Sometimes it feels like I just can't keep putting one foot in front of the other tp do what needs done to even get there. Some days it feels like too much, and I resent the fact that I have to.
I was feeling all of this and more this morning when I sent husband a quick email saying as much. Normally I wouldn't send him an email that focused on how discouraged I was, but something in me--maybe selfishness, I'm not sure--wanted to share it with him.
Afterwards, I went and did my run/walk on the treadmill and came back upstairs and checked my email, hoping to see a message from him even though it was the wrong time of day. What was there instead was a devotional that I subscribe to but rarely read. For some reason, this morning I decided to read it.
It centered around this verse: "Not that I have already obtained this or have already reached the goal; but I press on to make it my own, because Christ Jesus has made me his own. Beloved, I do not consider that I have made it my own; but this one thing I do: forgetting what lies behind and straining forward to what lies ahead, I press on toward the goal for the prize of the heavenly call of God in Christ Jesus." ~Philippians 3:12-14
Reading it, I chafed against it a bit. There are some things (like dealing with my Mom's death) that I just don't feel ready to leave behind.
But the commentary attached put things in a new light. The author, Father Pat Umberger, spoke about the last leg of a race. He said that it's at the moment when the finish line is in sight that the body, the spirit, your courage, the will to go on is put to the ultimate test. You have to keep going, keep pushing to cross the finish line.
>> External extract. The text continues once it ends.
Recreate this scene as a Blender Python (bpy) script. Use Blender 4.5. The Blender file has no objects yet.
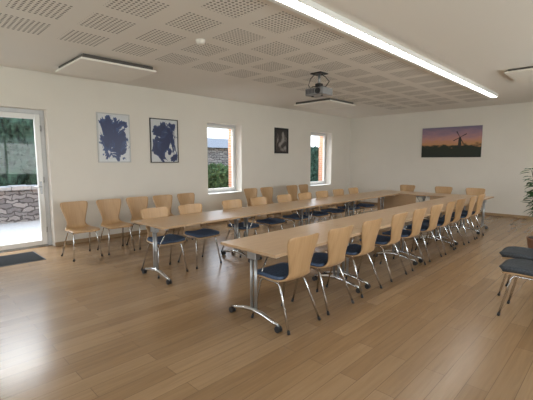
import bpy, bmesh, math, random
from mathutils import Vector, Matrix, noise
random.seed(7)
scene = bpy.context.scene
H = 1.55
LX, RX, BY, FY, CZ = -7.3, 1.9, 11.8, -2.6, 3.045

# ---------------------------------------------------------------- materials
def newmat(name):
    m = bpy.data.materials.new(name); m.use_nodes = True
    nt = m.node_tree
    return m, nt, nt.nodes['Principled BSDF']

def N(nt, t, **kw):
    n = nt.nodes.new(t)
    for k, v in kw.items(): setattr(n, k, v)
    return n

def math_n(nt, op, a, b=None, c=None):
    n = nt.nodes.new('ShaderNodeMath'); n.operation = op
    for i, v in enumerate((a, b, c)):
        if v is None: continue
        if isinstance(v, (int, float)): n.inputs[i].default_value = v
        else: nt.links.new(v, n.inputs[i])
    return n.outputs[0]

def simple(name, col, rough=0.5, metal=0.0, var=0.06, scale=8.0, bump=0.0, coat=0.0, emis=None, spec=0.5, stretch=None):
    m, nt, b = newmat(name)
    tc = N(nt, 'ShaderNodeTexCoord')
    no = N(nt, 'ShaderNodeTexNoise'); no.inputs['Scale'].default_value = scale; no.inputs['Detail'].default_value = 4
    mpp = N(nt, 'ShaderNodeMapping'); mpp.inputs['Scale'].default_value = stretch or (1, 1, 1)
    nt.links.new(tc.outputs['Object'], mpp.inputs[0]); nt.links.new(mpp.outputs[0], no.inputs['Vector'])
    r = N(nt, 'ShaderNodeValToRGB')
    r.color_ramp.elements[0].position = 0.3; r.color_ramp.elements[1].position = 0.7
    r.color_ramp.elements[0].color = [c*(1-var) for c in col]+[1]
    r.color_ramp.elements[1].color = [min(1, c*(1+var)) for c in col]+[1]
    nt.links.new(no.outputs['Fac'], r.inputs['Fac'])
    nt.links.new(r.outputs['Color'], b.inputs['Base Color'])
    b.inputs['Roughness'].default_value = rough
    b.inputs['Metallic'].default_value = metal
    b.inputs['Specular IOR Level'].default_value = spec
    if coat: b.inputs['Coat Weight'].default_value = coat
    if bump:
        bp = N(nt, 'ShaderNodeBump'); bp.inputs['Strength'].default_value = bump; bp.inputs['Distance'].default_value = 0.02
        nt.links.new(no.outputs['Fac'], bp.inputs['Height']); nt.links.new(bp.outputs[0], b.inputs['Normal'])
    if emis:
        b.inputs['Emission Color'].default_value = (*emis[0], 1); b.inputs['Emission Strength'].default_value = emis[1]
    return m

def wood(name, c1, c2, rough=0.4, stretch=(1, 12, 1), scale=3.0, coat=0.0):
    m, nt, b = newmat(name)
    tc = N(nt, 'ShaderNodeTexCoord'); mp = N(nt, 'ShaderNodeMapping')
    mp.inputs['Scale'].default_value = stretch
    no = N(nt, 'ShaderNodeTexNoise'); no.inputs['Scale'].default_value = scale; no.inputs['Detail'].default_value = 6
    no.inputs['Distortion'].default_value = 0.6
    r = N(nt, 'ShaderNodeValToRGB')
    r.color_ramp.elements[0].position = 0.3; r.color_ramp.elements[1].position = 0.72
    r.color_ramp.elements[0].color = (*c1, 1); r.color_ramp.elements[1].color = (*c2, 1)
    nt.links.new(tc.outputs['Object'], mp.inputs[0]); nt.links.new(mp.outputs[0], no.inputs['Vector'])
    nt.links.new(no.outputs['Fac'], r.inputs['Fac']); nt.links.new(r.outputs[0], b.inputs['Base Color'])
    b.inputs['Roughness'].default_value = rough
    if coat: b.inputs['Coat Weight'].default_value = coat; b.inputs['Coat Roughness'].default_value = 0.2
    return m

M_wall = simple('wall_plaster', (0.80, 0.76, 0.69), 0.85, var=0.012, scale=2.5)
M_white = simple('white_lacquer', (0.84, 0.84, 0.82), 0.4, var=0.01)
M_frame = simple('window_pvc', (0.62, 0.63, 0.64), 0.4, var=0.02)
M_base = wood('baseboard_oak', (0.33, 0.22, 0.12), (0.42, 0.29, 0.17), 0.5)
M_beech = wood('table_beech', (0.49, 0.33, 0.195), (0.57, 0.395, 0.245), 0.28, stretch=(14, 1, 1), scale=2.5)
M_beechE = wood('table_edge', (0.42, 0.27, 0.15), (0.48, 0.32, 0.19), 0.45)
M_ply = wood('chair_plywood', (0.45, 0.275, 0.135), (0.545, 0.35, 0.185), 0.35, stretch=(14, 1, 1), scale=2.2)
M_blue = simple('seat_fabric_blue', (0.085, 0.125, 0.205), 0.9, var=0.25, scale=60, bump=0.2, spec=0.2)
M_slate = simple('seat_fabric_slate', (0.07, 0.08, 0.093), 0.9, var=0.25, scale=60, bump=0.2, spec=0.2)
M_chrome = simple('chrome', (0.62, 0.62, 0.62), 0.18, 1.0, var=0.02)
M_alu = simple('alu_grey', (0.42, 0.43, 0.44), 0.32, 0.8, var=0.03)
M_black = simple('black_plastic', (0.02, 0.02, 0.022), 0.5, var=0.1)
M_mat = simple('mat_fibre', (0.035, 0.036, 0.038), 1.0, var=0.3, scale=90, bump=0.5, spec=0.05)
M_proj = simple('projector_shell', (0.22, 0.22, 0.23), 0.4, var=0.03)
M_glow = simple('lamp_diffuser', (0.9, 0.9, 0.88), 0.5, emis=((1, 0.97, 0.91), 14.0))
M_heat = simple('heater_panel', (0.88, 0.85, 0.79), 0.6, var=0.01)
M_gap = simple('panel_side_dark', (0.10, 0.09, 0.08), 0.6, var=0.03)  # dark tone painted in for the shade of the panel gap
M_leaf = simple('leaf_green', (0.04, 0.12, 0.035), 0.4, var=0.4, scale=12)
M_bark = simple('bark', (0.10, 0.07, 0.045), 0.9, var=0.3, scale=30, bump=0.4)
M_pot = simple('pot_terracotta', (0.25, 0.13, 0.08), 0.7)
M_soil = simple('soil', (0.03, 0.02, 0.015), 1)
M_terr = simple('terrace_gravel', (0.42, 0.42, 0.40), 0.9, var=0.15, scale=20, bump=0.3)
M_grass = simple('grass', (0.09, 0.16, 0.045), 1, var=0.4, scale=14, bump=0.5)
M_hedge = simple('hedge_foliage', (0.045, 0.09, 0.06), 0.85, var=0.9, scale=5, bump=1.0, stretch=(2.2, 2.2, .7))
M_shrub = simple('shrub_foliage', (0.11, 0.18, 0.07), 0.8, var=0.6, scale=7, bump=1.0)
M_slateR = simple('roof_slate', (0.2, 0.21, 0.23), 0.6)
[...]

I realized that that's where I am right now. I can see the end of this deployment. And everything in me is being pushed to the outer extremes. It is normal, ok even, for me to feel what I'm feeling, but it is essential that I keep putting one foot in front of the other.
The grace of God will help me do that. It will help give me the courage. It will infuse me with His strengh when I'm out of my own. I know this.
And in a few short weeks (God willing), this fight to push on... this anxiety and fear... this faltering of courage (or maybe it's a gathering of it) will all be but a memory. My husband will be in my arms. We will be setting into our new home. And a new season--one with weather I can't foresee--will have begun for us.
I will push on. I want to cross that finish line.
And the push to cross it will give me a fuller understanding of the push that I need to give in the ultimate race of our faith.
One foot... in front of the other...
1 Comments:
There are so many emotions and thoughts that scream for me to share with you. But keep on doing what God has placed before you.
What a testimony of God's faitfulness in you receiving that word about finishing the race.
May God prepare the way before you, and may the reunion with your beloved be overflowing with joy and celebration.